> [The request]
Print all entries word for word.

## Begin

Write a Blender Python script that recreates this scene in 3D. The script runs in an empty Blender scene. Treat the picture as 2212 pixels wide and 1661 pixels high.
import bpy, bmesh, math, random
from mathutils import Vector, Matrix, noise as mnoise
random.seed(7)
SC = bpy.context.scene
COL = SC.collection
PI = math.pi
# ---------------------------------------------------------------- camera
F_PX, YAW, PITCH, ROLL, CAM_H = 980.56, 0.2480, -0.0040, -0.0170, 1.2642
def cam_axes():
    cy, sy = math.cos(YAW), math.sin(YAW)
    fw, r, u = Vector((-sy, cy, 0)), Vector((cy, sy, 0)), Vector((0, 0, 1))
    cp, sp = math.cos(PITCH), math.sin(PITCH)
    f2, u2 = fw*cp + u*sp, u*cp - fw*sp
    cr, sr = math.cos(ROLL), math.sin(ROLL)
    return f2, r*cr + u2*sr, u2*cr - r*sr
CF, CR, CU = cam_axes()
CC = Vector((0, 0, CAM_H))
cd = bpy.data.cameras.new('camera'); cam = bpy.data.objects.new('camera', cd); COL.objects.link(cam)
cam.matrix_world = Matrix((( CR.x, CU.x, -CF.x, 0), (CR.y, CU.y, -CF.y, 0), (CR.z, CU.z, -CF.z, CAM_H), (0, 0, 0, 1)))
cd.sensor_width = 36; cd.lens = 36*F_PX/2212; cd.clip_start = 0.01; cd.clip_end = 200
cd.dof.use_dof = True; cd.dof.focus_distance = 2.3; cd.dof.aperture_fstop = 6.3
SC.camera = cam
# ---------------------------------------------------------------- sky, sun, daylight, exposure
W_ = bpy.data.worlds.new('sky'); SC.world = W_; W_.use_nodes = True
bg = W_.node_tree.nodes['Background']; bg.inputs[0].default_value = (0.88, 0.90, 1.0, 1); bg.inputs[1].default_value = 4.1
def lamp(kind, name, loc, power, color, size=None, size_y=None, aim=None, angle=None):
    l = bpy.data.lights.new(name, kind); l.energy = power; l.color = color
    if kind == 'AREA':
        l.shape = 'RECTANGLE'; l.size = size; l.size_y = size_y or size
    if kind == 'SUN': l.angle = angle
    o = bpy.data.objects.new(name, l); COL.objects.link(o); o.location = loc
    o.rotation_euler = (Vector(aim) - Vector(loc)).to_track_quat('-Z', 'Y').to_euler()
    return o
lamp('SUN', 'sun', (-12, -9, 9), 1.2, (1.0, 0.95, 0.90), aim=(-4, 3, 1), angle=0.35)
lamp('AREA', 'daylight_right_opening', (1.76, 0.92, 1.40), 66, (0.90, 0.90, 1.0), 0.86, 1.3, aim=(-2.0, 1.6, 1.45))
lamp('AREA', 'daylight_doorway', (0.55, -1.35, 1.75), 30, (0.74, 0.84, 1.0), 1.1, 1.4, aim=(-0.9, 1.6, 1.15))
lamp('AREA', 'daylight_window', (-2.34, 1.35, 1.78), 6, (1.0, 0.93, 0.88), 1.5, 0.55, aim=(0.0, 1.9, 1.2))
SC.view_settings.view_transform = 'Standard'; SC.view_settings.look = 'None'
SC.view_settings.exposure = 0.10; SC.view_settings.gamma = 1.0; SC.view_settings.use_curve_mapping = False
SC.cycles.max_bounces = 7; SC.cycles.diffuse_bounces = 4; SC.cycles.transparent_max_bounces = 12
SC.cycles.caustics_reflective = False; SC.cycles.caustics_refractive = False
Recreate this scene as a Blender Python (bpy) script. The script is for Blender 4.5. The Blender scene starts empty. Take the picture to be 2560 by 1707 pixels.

## End

> [Worked solution]
Write a Blender Python script that recreates this scene in 3D. The script runs in an empty Blender scene. Treat the picture as 2212 pixels wide and 1661 pixels high.
import bpy, bmesh, math, random
from mathutils import Vector, Matrix, noise as mnoise
random.seed(7)
SC = bpy.context.scene
COL = SC.collection
PI = math.pi
# ---------------------------------------------------------------- camera
F_PX, YAW, PITCH, ROLL, CAM_H = 980.56, 0.2480, -0.0040, -0.0170, 1.2642
def cam_axes():
    cy, sy = math.cos(YAW), math.sin(YAW)
    fw, r, u = Vector((-sy, cy, 0)), Vector((cy, sy, 0)), Vector((0, 0, 1))
    cp, sp = math.cos(PITCH), math.sin(PITCH)
    f2, u2 = fw*cp + u*sp, u*cp - fw*sp
    cr, sr = math.cos(ROLL), math.sin(ROLL)
    return f2, r*cr + u2*sr, u2*cr - r*sr
CF, CR, CU = cam_axes()
CC = Vector((0, 0, CAM_H))
cd = bpy.data.cameras.new('camera'); cam = bpy.data.objects.new('camera', cd); COL.objects.link(cam)
cam.matrix_world = Matrix((( CR.x, CU.x, -CF.x, 0), (CR.y, CU.y, -CF.y, 0), (CR.z, CU.z, -CF.z, CAM_H), (0, 0, 0, 1)))
cd.sensor_width = 36; cd.lens = 36*F_PX/2212; cd.clip_start = 0.01; cd.clip_end = 200
cd.dof.use_dof = True; cd.dof.focus_distance = 2.3; cd.dof.aperture_fstop = 6.3
SC.camera = cam
# ---------------------------------------------------------------- sky, sun, daylight, exposure
W_ = bpy.data.worlds.new('sky'); SC.world = W_; W_.use_nodes = True
bg = W_.node_tree.nodes['Background']; bg.inputs[0].default_value = (0.88, 0.90, 1.0, 1); bg.inputs[1].default_value = 4.1
def lamp(kind, name, loc, power, color, size=None, size_y=None, aim=None, angle=None):
    l = bpy.data.lights.new(name, kind); l.energy = power; l.color = color
    if kind == 'AREA':
        l.shape = 'RECTANGLE'; l.size = size; l.size_y = size_y or size
    if kind == 'SUN': l.angle = angle
    o = bpy.data.objects.new(name, l); COL.objects.link(o); o.location = loc
    o.rotation_euler = (Vector(aim) - Vector(loc)).to_track_quat('-Z', 'Y').to_euler()
    return o
lamp('SUN', 'sun', (-12, -9, 9), 1.2, (1.0, 0.95, 0.90), aim=(-4, 3, 1), angle=0.35)
lamp('AREA', 'daylight_right_opening', (1.76, 0.92, 1.40), 66, (0.90, 0.90, 1.0), 0.86, 1.3, aim=(-2.0, 1.6, 1.45))
lamp('AREA', 'daylight_doorway', (0.55, -1.35, 1.75), 30, (0.74, 0.84, 1.0), 1.1, 1.4, aim=(-0.9, 1.6, 1.15))
lamp('AREA', 'daylight_window', (-2.34, 1.35, 1.78), 6, (1.0, 0.93, 0.88), 1.5, 0.55, aim=(0.0, 1.9, 1.2))
SC.view_settings.view_transform = 'Standard'; SC.view_settings.look = 'None'
SC.view_settings.exposure = 0.10; SC.view_settings.gamma = 1.0; SC.view_settings.use_curve_mapping = False
SC.cycles.max_bounces = 7; SC.cycles.diffuse_bounces = 4; SC.cycles.transparent_max_bounces = 12
SC.cycles.caustics_reflective = False; SC.cycles.caustics_refractive = False
Recreate this scene as a Blender Python (bpy) script. The script is for Blender 4.5. The Blender scene starts empty. Take the picture to be 2560 by 1707 pixels.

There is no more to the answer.